Since 1994, Lukas has placed a special emphasis on the field of cultural exchange, working regularly with musicians from African-based traditions. His first trip to Africa was a result of an initiative by the Goethe Institute, Germany's cultural centers abroad, which commissioned him to conduct a workshop with traditional musicians in Abidjan, Côte d'Ivoire. This led to founding the group Beta Foly and several more residencies in Abidjan. Beta Foly, which is likely Africa's only music ensemble combining traditional instruments with experimental electronic ones, debuted in Europe at the Wien Modern Festival (Mozartsaal, Vienna Konzerthaus) in 1996 and has since visited Europe three more times, performing at the opening festival of the Goethe Institute's new concert hall in Munich, the Innsbruck Easter Festival, World Music Meeting (Nijmegen, Netherlands), Wereldculturencentrum (Antwerpen, Belgium), Jahrhundertmusik (Munich), Musée de l'Art Moderne et Contemporain (Strasbourg, France), and many other venues. The first CD of Lukas Ligeti & Beta Foly was released in 1997 on Intuition Records.

He also participated in a project involving Simonga, a group performing "Ngoma Buntibe", a traditional music of the Valley Tonga people of the Lake Kariba area in Zimbabwe, organized by Austrian and Zimbabwean arts organizations ARGE Zimbabwe and Kunzwana Trust; this included a tour of solo concerts in Zimbabwe in 1997 and performances in South Africa and Mozambique. In 1999, again commissioned by the Goethe Institute, he traveled to Cairo, Egypt, to collaborate with a diverse array of artists ranging from orchestral percussionists to Nubian traditional musicians. The results of this collaboration were presented in a concert at the Cairo Opera House.

In 2000, he received a major commission from the American Composers' Forum's Continental Harmony Project, a celebration of the year 2000 in collaboration with the White House Millennium Council, the Miami Subtropics Festival, and the Historical Museum of Southern Florida, to create music for an ensemble of musicians from different parts of the Caribbean. The piece was premiered in April 2000 in Miami Beach.

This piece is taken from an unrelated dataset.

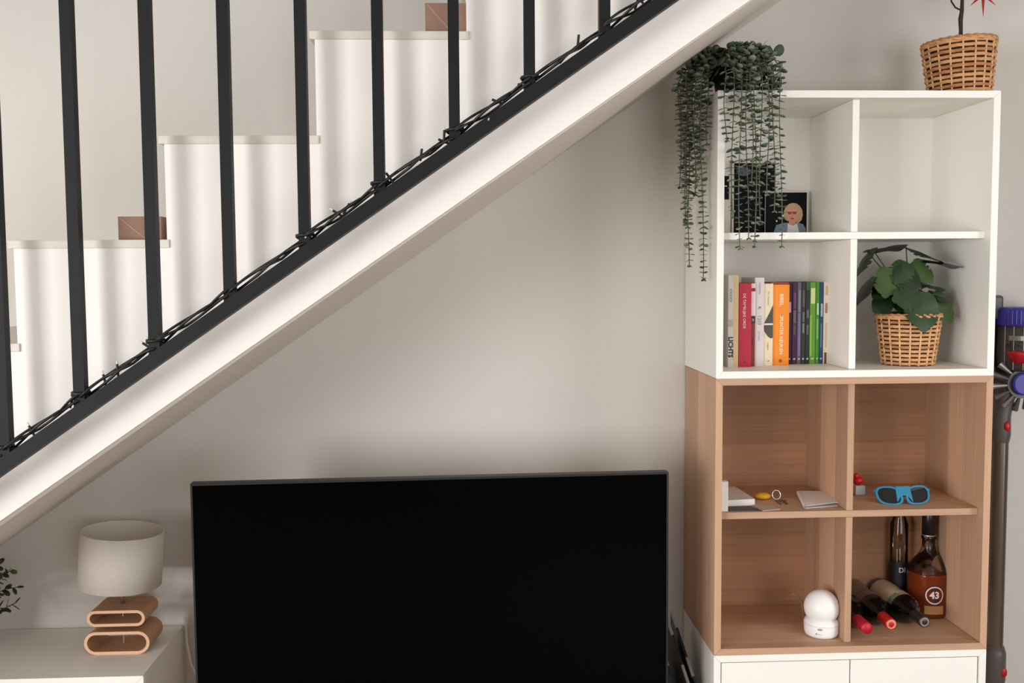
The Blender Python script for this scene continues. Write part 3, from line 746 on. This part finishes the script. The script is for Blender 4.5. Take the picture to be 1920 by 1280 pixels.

Also in 2000, he began a collaboration with Maï Lingani, a member of Beta Foly who is one of the most popular singers in Burkina Faso. He produced her debut album, "Entrons dans la danse", a creative mix of traditional forms, pop music, and avant-garde, which was released in Burkina Faso in 2000, and has performed frequently with her in Burkina Faso's capital city, Ouagadougou. They have also played as a duo or with a band in the U.S. at venues such as the Massachusetts Museum of Contemporary Art, P.S. 1 Museum in New York, the U.N. Headquarters, Stanford and Sacramento State Universities, etc. In 2002, they played a concert via a telephone line as part of the Ars Electronica festival, with Maï in Burkina Faso and Lukas in Austria; this was broadcast live on the radio in both countries. Recently, they toured in Austria with their new project, "Burkina Electric".

Lukas has given lectures, seminars, and presentations at various schools and conferences, including Stanford University, the Vienna, Salzburg, and Munich Music Academies, the Juilliard School of Music, California State Universities at San Jose and Sacramento, University of Maryland, Institut National Supérieur des Arts et de l'Action Culturelle (Abidjan, Côte d'Ivoire), Zimbabwe College of Music, "Colloque Musicologique des Afromusiques" (Grand Bassam, Côte d'Ivoire), "Challenges of Cultural Exchange" (Bilene, Mozambique), "Offene Regionen" (International Society for Contemporary Music, Vienna), and the College Art Association Conference (Toronto). An article he wrote on the technological aspects of his work in Beta Foly is published in the 2000 issue of the Leonardo Music Journal (MIT Press); another article was recently published in "The World of Music" (University of Bayreuth, Germany).